## Brief:
All of the data below should be written out exactly.

## Provided data:
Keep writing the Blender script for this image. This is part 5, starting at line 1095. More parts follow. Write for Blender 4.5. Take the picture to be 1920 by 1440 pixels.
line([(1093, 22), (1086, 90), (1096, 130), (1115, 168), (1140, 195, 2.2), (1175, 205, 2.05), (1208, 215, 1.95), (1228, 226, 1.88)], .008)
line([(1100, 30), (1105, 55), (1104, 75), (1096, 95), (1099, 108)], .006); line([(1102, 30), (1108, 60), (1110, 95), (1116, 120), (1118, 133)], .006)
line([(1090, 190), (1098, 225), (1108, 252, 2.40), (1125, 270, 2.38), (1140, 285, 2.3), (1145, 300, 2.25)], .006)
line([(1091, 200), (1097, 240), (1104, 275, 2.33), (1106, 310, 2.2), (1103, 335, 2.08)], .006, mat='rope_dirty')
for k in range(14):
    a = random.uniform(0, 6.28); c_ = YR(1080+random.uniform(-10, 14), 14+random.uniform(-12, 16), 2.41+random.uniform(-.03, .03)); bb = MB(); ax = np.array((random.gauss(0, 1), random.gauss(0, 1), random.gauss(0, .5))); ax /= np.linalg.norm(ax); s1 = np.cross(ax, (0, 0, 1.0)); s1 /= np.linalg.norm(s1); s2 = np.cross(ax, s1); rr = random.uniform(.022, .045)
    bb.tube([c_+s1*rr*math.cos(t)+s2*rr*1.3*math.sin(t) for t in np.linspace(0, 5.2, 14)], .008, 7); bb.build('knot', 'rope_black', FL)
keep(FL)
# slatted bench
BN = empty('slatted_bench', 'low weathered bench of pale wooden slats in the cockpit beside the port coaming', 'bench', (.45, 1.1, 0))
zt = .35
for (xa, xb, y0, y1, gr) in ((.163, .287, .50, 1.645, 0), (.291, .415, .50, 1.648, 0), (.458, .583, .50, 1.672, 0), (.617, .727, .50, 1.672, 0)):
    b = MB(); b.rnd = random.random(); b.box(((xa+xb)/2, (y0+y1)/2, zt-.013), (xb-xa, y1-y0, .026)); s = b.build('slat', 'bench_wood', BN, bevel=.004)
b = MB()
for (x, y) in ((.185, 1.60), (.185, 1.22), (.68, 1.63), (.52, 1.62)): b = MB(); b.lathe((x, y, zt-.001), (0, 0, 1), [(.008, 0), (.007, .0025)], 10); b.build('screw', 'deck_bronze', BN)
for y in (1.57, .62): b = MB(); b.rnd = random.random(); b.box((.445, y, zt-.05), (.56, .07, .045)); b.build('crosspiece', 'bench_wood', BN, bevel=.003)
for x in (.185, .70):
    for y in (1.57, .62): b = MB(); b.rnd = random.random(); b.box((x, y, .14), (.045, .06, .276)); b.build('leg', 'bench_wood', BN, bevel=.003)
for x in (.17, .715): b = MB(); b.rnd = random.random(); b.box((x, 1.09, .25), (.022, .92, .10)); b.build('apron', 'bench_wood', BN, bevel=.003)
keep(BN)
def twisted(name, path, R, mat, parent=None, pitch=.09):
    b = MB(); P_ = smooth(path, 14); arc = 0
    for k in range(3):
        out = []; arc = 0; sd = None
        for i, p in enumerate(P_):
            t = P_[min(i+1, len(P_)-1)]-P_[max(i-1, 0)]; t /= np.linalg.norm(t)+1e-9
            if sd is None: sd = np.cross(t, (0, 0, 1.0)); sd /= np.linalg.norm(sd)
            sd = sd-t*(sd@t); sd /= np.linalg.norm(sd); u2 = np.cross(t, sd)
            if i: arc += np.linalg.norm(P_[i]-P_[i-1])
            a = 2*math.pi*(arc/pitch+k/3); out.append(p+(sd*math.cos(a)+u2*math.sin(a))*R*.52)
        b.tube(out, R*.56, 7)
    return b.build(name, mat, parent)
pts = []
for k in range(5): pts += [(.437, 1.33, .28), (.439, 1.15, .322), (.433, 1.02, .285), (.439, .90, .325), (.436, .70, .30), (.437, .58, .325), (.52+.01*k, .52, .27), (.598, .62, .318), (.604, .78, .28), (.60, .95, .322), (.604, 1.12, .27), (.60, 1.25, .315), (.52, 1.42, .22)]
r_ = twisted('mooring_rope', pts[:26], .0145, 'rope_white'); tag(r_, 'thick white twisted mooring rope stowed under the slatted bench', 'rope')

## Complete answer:
Keep writing the Blender script for this image. This is part 5, starting at line 1095. More parts follow. Write for Blender 4.5. Take the picture to be 1920 by 1440 pixels.
line([(1093, 22), (1086, 90), (1096, 130), (1115, 168), (1140, 195, 2.2), (1175, 205, 2.05), (1208, 215, 1.95), (1228, 226, 1.88)], .008)
line([(1100, 30), (1105, 55), (1104, 75), (1096, 95), (1099, 108)], .006); line([(1102, 30), (1108, 60), (1110, 95), (1116, 120), (1118, 133)], .006)
line([(1090, 190), (1098, 225), (1108, 252, 2.40), (1125, 270, 2.38), (1140, 285, 2.3), (1145, 300, 2.25)], .006)
line([(1091, 200), (1097, 240), (1104, 275, 2.33), (1106, 310, 2.2), (1103, 335, 2.08)], .006, mat='rope_dirty')
for k in range(14):
    a = random.uniform(0, 6.28); c_ = YR(1080+random.uniform(-10, 14), 14+random.uniform(-12, 16), 2.41+random.uniform(-.03, .03)); bb = MB(); ax = np.array((random.gauss(0, 1), random.gauss(0, 1), random.gauss(0, .5))); ax /= np.linalg.norm(ax); s1 = np.cross(ax, (0, 0, 1.0)); s1 /= np.linalg.norm(s1); s2 = np.cross(ax, s1); rr = random.uniform(.022, .045)
    bb.tube([c_+s1*rr*math.cos(t)+s2*rr*1.3*math.sin(t) for t in np.linspace(0, 5.2, 14)], .008, 7); bb.build('knot', 'rope_black', FL)
keep(FL)
# slatted bench
BN = empty('slatted_bench', 'low weathered bench of pale wooden slats in the cockpit beside the port coaming', 'bench', (.45, 1.1, 0))
zt = .35
for (xa, xb, y0, y1, gr) in ((.163, .287, .50, 1.645, 0), (.291, .415, .50, 1.648, 0), (.458, .583, .50, 1.672, 0), (.617, .727, .50, 1.672, 0)):
    b = MB(); b.rnd = random.random(); b.box(((xa+xb)/2, (y0+y1)/2, zt-.013), (xb-xa, y1-y0, .026)); s = b.build('slat', 'bench_wood', BN, bevel=.004)
b = MB()
for (x, y) in ((.185, 1.60), (.185, 1.22), (.68, 1.63), (.52, 1.62)): b = MB(); b.lathe((x, y, zt-.001), (0, 0, 1), [(.008, 0), (.007, .0025)], 10); b.build('screw', 'deck_bronze', BN)
for y in (1.57, .62): b = MB(); b.rnd = random.random(); b.box((.445, y, zt-.05), (.56, .07, .045)); b.build('crosspiece', 'bench_wood', BN, bevel=.003)
for x in (.185, .70):
    for y in (1.57, .62): b = MB(); b.rnd = random.random(); b.box((x, y, .14), (.045, .06, .276)); b.build('leg', 'bench_wood', BN, bevel=.003)
for x in (.17, .715): b = MB(); b.rnd = random.random(); b.box((x, 1.09, .25), (.022, .92, .10)); b.build('apron', 'bench_wood', BN, bevel=.003)
keep(BN)
def twisted(name, path, R, mat, parent=None, pitch=.09):
    b = MB(); P_ = smooth(path, 14); arc = 0
    for k in range(3):
        out = []; arc = 0; sd = None
        for i, p in enumerate(P_):
            t = P_[min(i+1, len(P_)-1)]-P_[max(i-1, 0)]; t /= np.linalg.norm(t)+1e-9
            if sd is None: sd = np.cross(t, (0, 0, 1.0)); sd /= np.linalg.norm(sd)
            sd = sd-t*(sd@t); sd /= np.linalg.norm(sd); u2 = np.cross(t, sd)
            if i: arc += np.linalg.norm(P_[i]-P_[i-1])
            a = 2*math.pi*(arc/pitch+k/3); out.append(p+(sd*math.cos(a)+u2*math.sin(a))*R*.52)
        b.tube(out, R*.56, 7)
    return b.build(name, mat, parent)
pts = []
for k in range(5): pts += [(.437, 1.33, .28), (.439, 1.15, .322), (.433, 1.02, .285), (.439, .90, .325), (.436, .70, .30), (.437, .58, .325), (.52+.01*k, .52, .27), (.598, .62, .318), (.604, .78, .28), (.60, .95, .322), (.604, 1.12, .27), (.60, 1.25, .315), (.52, 1.42, .22)]
r_ = twisted('mooring_rope', pts[:26], .0145, 'rope_white'); tag(r_, 'thick white twisted mooring rope stowed under the slatted bench', 'rope')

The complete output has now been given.